Bajaj Auto smartly used the lean quarter to introduce a few new products, both in the domestic as well as Export markets. First one was the new Platina, which is a volume product. It may not be as profitable as the Pulsar range of bikes, but will bring in good volumes. It has already started showing results with Bajaj Auto's domestic sales improving sharply over the last 3 months, primarily because of the new Platina and the Discover150, which was launched late last year. Over the last 3-4 weeks, Bajaj Auto unleashed 3 new bikes in the Pulsar range. The RS200 is the most hi-tech & most expensive Bajaj bike to have been launched till date at a price of around Rs.1,25,000/-. And the demand for this bike too has surpassed the company's expectations. The monthly volumes will be just around 2000 to 4000 units, but this one should be highly profitable for the company and also boosts the company's image in the market. The next 2 products were the Pulsar AS150 and AS200, a new segment of Adventure Sports bikes. The AS150 has a newly developed 150cc engine, which will be used in more Pulsar bikes in the coming months. These 2 bikes are priced between Rs.80,000 to Rs.1,00,000/- and will be doing good volumes.

Bajaj Auto has another few launches planned in the second half of this year. And then there is the possibility of the Quadricycle segment getting a Green signal from the Govt. Bajaj Auto is the only company with a product ready for launch, but the competition has been successful in delaying the Govt's decision making, giving themselves enough time to prepare their products. The Quadricycle segment will be interesting to watch out for. One cannot right away predict a huge success for this segment, but going by the way the small 4-wheeled CVs did in the market, we could see the Quadricycles too being well accepted in the market. But at the same time the 3-wheeler sales could be impacted because of it.

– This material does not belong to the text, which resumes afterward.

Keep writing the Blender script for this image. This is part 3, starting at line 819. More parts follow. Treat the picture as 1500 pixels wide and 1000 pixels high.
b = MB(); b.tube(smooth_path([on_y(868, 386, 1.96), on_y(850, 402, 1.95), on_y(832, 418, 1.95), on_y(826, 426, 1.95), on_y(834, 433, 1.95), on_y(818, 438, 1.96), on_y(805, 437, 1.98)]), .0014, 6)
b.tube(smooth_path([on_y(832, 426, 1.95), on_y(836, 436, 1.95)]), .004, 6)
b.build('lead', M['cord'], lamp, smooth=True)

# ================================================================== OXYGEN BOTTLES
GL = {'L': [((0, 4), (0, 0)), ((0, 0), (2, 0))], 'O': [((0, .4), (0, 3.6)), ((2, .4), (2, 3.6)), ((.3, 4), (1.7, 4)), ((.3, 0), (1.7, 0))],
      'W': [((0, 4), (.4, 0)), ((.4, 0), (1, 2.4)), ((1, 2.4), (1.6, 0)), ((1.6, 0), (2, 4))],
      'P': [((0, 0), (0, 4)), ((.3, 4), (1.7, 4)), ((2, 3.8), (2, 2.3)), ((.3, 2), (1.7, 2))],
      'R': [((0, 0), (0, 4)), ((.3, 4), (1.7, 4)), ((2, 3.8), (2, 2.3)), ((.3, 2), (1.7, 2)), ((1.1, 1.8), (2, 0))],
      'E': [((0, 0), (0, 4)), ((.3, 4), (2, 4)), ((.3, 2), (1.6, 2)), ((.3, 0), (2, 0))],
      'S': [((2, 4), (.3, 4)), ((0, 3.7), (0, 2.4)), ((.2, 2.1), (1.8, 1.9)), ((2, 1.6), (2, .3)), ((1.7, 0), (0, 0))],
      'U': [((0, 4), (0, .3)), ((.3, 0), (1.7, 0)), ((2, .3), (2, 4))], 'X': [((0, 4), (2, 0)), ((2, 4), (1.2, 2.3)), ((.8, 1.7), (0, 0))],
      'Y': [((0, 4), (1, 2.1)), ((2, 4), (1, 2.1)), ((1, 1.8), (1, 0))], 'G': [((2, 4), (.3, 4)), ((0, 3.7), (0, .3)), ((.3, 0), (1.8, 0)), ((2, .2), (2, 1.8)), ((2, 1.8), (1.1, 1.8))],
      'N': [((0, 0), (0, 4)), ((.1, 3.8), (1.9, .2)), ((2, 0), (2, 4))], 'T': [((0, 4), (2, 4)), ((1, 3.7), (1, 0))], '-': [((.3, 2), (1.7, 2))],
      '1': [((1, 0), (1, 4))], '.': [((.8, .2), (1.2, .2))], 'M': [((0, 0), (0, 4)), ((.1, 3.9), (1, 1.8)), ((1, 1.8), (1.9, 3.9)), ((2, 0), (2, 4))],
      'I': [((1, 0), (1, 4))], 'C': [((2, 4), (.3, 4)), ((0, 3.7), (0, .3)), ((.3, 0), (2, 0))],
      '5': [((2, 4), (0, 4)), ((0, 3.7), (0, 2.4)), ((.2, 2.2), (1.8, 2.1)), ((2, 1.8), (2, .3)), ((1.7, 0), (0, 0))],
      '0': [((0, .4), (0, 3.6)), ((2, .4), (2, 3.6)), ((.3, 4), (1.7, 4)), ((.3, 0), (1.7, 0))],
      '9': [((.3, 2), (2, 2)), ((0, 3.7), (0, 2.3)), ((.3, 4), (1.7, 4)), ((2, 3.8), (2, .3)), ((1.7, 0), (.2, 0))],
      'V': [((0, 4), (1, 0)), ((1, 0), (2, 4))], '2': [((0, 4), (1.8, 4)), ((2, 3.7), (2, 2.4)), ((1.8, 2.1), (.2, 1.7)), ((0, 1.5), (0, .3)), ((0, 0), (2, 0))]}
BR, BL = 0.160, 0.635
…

Valuations: Bajaj Auto's EPS for FY'15 stood at Rs.97, compared to about Rs.112 in FY'14. With volumes bouncing back and more new launches being planned, we can expect Bajaj Auto to post more than 5% growth in Total volumes during FY'16 and over 10% growth in the company's Total Income & Net Profit. At the current share price of about Rs.2250/-, Bajaj Auto's Market Cap stands at about Rs.65,000 crores and trades at a P/E ratio of 23. This cannot be termed cheap or expensive. A lot depends on how Bajaj's monthly numbers perform going ahead, especially the Export numbers. If Bajaj Auto manages to take it's average monthly Exports number to about 1,80,000 units for FY'16, which will be about 20% higher than the 1,50,000 it did for FY'15, then the stock's Fair Value will be raised substantially. During FY'15, Bajaj's domestic sales averaged at about 1,65,000 units every month. I am expecting the same to rise to about 1,75,000 units every month for FY'16. Anything more will be very positive for the company. But going by the expectations of lower Monsoon and increasing competition, expecting Domestic sales to grow by anything more than 5% will be being too optimistic. Even if Bajaj manages to meet the expectations I have put up here, we could see Bajaj Auto's stock hitting the Rs.3000/- mark over the next 12-18 months.